Coat of arms of Zumarraga
Zumarraga.net

Zumarraga [History]

Statue of Legazpi

The earliest data on Zumarraga appear in 1366 when the pretender Henry, who was fighting in the bloody civil war halfway through the 14th century against his half brother, King Peter I, donated the monastery of Zumarraga to the Lord of Lazcano. Subsequently, in a desire to escape the strict control to which this Feudal Lord had subjected the settlers in this area, on December 11th, 1383, a covenant of concord was signed with the recently established town of Urretxu in Urrutia, which was located in what is known today as the neighbourhood of Eitza. This covenant was confirmed by John II in 1385 and ratified by Henry III. In 1405, however, these agreements were declared null and void and it was decreed that the two municipalities should belong to the neighbourhood of Segura, to which Zumarraga remained attached until 1411. On an unspecified date it joined the Areria “Alcaldía Mayor” (something like “Borough Council”), where it remained until 1660. In 1661 Zumarraga was designated a town.

Zumarraga was originally a settlement consisting of dispersed nuclei, scattered farms around the Parish Church, which was known as St. Mary of Zumarraga –later popularly known as “Antio” or “La Antigua”–. As the years passed, from the end of the 15th century onwards, the settlement gradually began to establish itself closer to the river and created an “urban” with Eizaga at its centre. The fact that the Parish Church was still located in the mountains led to a request during the second third of the 16th century to the ecclesiastical authorities that the Parish Church be located at the bottom of the valley, and this entailed a transfer or new location.

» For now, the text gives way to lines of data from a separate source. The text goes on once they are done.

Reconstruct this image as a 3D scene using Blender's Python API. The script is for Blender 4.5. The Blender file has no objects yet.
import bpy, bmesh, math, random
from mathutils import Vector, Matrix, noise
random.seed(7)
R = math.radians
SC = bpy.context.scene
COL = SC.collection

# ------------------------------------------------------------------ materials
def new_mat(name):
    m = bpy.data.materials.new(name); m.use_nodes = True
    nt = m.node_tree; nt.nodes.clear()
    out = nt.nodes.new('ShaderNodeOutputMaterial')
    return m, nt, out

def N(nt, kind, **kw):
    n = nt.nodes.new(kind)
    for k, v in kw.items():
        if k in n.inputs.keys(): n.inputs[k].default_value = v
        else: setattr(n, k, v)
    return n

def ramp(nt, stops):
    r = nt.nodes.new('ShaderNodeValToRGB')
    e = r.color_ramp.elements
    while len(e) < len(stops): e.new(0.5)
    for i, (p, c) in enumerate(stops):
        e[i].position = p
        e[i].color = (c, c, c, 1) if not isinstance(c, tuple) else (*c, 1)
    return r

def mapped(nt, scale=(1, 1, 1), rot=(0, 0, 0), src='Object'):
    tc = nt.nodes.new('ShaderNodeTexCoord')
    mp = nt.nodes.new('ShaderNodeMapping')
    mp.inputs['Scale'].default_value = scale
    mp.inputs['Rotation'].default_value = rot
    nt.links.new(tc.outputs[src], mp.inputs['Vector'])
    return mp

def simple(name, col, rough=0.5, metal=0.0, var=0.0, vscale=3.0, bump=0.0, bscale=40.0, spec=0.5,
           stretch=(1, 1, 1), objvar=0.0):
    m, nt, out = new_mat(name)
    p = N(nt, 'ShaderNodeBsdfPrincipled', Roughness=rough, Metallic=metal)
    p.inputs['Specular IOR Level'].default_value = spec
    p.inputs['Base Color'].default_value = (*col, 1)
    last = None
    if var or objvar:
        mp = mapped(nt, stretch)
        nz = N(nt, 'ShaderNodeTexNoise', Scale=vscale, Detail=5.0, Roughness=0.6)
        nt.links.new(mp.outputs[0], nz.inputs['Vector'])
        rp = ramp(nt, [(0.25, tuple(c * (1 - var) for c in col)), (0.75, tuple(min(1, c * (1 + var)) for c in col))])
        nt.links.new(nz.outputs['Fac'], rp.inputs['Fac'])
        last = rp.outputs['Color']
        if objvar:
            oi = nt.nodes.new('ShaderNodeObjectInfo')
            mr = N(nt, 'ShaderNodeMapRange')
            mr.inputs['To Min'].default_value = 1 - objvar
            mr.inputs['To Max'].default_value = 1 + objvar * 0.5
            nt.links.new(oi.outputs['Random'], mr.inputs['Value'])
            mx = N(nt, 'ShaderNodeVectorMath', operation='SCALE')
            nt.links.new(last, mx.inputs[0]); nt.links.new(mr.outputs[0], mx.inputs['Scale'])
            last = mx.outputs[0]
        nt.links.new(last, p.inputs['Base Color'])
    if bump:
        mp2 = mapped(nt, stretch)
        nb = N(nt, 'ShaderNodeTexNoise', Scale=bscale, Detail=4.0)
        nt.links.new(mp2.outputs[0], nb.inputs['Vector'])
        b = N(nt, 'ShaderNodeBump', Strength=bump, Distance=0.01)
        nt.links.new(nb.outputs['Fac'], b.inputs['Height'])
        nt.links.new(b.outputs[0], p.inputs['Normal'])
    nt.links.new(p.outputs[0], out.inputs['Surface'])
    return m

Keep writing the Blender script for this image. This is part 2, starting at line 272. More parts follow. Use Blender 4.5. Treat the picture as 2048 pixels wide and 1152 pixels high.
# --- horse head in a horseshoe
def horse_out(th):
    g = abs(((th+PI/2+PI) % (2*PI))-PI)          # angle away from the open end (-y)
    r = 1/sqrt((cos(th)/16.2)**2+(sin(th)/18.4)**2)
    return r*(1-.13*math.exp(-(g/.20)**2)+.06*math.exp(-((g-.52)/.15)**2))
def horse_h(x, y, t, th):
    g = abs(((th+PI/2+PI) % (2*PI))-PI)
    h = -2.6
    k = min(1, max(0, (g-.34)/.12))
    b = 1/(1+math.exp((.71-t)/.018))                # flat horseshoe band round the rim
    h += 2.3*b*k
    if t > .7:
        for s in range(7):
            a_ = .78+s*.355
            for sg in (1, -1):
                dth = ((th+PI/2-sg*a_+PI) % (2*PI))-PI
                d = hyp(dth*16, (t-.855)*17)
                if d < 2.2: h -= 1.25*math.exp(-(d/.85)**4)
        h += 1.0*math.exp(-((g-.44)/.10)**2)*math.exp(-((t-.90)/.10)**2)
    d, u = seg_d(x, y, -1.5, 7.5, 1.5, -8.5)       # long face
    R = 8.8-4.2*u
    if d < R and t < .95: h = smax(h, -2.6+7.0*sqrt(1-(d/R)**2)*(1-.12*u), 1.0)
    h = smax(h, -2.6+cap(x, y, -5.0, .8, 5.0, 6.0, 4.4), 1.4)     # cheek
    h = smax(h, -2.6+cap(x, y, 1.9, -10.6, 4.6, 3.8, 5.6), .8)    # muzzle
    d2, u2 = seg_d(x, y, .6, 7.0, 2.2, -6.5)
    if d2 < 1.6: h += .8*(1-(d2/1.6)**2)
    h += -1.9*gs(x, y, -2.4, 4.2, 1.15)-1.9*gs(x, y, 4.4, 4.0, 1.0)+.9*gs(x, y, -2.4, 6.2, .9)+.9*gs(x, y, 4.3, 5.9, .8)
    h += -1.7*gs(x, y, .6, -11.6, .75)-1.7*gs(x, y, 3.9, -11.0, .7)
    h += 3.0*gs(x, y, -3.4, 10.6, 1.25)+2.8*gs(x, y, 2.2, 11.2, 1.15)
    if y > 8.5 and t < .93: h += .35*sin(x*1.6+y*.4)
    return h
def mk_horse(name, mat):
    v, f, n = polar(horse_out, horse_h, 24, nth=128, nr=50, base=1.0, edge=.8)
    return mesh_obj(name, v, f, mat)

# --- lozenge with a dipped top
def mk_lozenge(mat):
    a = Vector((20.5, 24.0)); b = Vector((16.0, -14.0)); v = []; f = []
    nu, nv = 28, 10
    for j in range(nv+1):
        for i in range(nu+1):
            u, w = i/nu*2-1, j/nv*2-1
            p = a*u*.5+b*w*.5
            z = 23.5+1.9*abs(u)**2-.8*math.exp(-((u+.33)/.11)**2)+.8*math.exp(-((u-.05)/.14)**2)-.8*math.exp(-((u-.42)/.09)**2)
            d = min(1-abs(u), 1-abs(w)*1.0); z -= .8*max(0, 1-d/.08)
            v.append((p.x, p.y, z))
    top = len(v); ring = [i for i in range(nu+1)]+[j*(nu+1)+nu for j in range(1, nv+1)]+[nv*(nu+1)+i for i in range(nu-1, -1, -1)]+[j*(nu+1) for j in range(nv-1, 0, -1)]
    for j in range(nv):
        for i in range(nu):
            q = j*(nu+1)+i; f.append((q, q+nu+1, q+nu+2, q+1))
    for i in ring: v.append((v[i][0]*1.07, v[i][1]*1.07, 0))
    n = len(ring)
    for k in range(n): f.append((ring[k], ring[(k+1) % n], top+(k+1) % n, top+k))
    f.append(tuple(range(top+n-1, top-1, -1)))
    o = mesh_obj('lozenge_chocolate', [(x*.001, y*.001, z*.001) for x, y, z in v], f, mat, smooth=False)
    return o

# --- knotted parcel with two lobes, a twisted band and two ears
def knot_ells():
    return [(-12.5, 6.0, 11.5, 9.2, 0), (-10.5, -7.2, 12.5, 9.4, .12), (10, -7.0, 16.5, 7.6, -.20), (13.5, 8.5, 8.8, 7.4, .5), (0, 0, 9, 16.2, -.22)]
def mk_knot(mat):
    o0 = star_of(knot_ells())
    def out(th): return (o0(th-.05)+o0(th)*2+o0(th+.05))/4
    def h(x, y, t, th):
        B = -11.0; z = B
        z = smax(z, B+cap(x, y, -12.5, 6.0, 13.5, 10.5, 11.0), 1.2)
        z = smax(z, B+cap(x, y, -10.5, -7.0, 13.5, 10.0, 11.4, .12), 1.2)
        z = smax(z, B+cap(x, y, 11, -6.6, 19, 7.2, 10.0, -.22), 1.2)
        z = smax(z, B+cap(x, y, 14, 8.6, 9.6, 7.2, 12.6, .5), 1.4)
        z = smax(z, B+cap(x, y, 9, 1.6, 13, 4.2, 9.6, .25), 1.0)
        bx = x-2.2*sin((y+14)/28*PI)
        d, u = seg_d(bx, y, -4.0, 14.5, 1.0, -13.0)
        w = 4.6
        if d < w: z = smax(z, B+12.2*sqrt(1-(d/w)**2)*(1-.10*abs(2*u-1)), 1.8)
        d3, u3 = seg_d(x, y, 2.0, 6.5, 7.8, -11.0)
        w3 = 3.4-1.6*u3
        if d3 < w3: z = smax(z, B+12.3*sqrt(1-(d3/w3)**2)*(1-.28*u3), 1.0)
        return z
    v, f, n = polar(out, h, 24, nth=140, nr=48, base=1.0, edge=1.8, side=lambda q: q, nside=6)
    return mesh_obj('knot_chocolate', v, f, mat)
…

Key dates in the municipality are: 1526, the first Municipal Bylaws; 1860, the first Distribution Plan by the Architect Estibanz; 1865, the establishing of the fortnightly market on Thursdays, which now takes place every week and is held on Saturdays in the Euskadi Square and which is a showcase for the agricultural products of the “baserritarras” or farmers of the area; 1866, the inauguration of the new Town Hall, which was refurbished in 1986 on the basis of innovative aesthetic criteria; 1875, the inauguration of the new Cemetery, which in 1984 was redesigned with a Crypt; 1901, a mains water supply was first introduced; 1930, the establishing of the Esteban Orbegozo S. A. company in the town, which meant the creation of many jobs and a high level of immigration in the 1950s when the population soared. It increased fourfold until it peaked in 1977 with a population of 12,619 inhabitants. The subsequent economic crisis altered the trend and signalled the start of emigration, which was greater than the natural population growth and this reduced the number of inhabitants to today’s 10,324.

A separate mention should be made of the railway as a key element in the history of Zumarraga, because at one point the town went as far as having three different stations. The Ferrocarril del Norte (today RENFE, the Spanish State railways) was opened in 1864 and ran the Madrid-Paris line; the Ferrocarriles Vascongados railway was inaugurated in 1889 and was responsible for the Zumarraga-Malzaga line; and finally, in 1926, the Ferrocarril del Urola, known affectionately in Basque as “Gure trena” (Our Train), which ran the Zumarraga-Zumaia service. This fact, recorded allegorically in a sculpture by Vicente Larrea (1986) located in the Town Hall, turned the town into one of the most important centres of communications of the Vascongadas or Basque provinces, when it linked the Castilian Plain with the coast of Gipuzkoa and Bizkaia. Today only the RENFE service operates.

Zumarraga was the birthplace of Miguel López de Legazpi, who colonized the Philippines in the 16th century. His statue has been presiding over the main square of the town since 1897 and the house where he was born, known as the “Casa-Torre de Legazpi” in Spanish or the “Jauregi Haundia” in Basque, has been preserved in a redesigned state.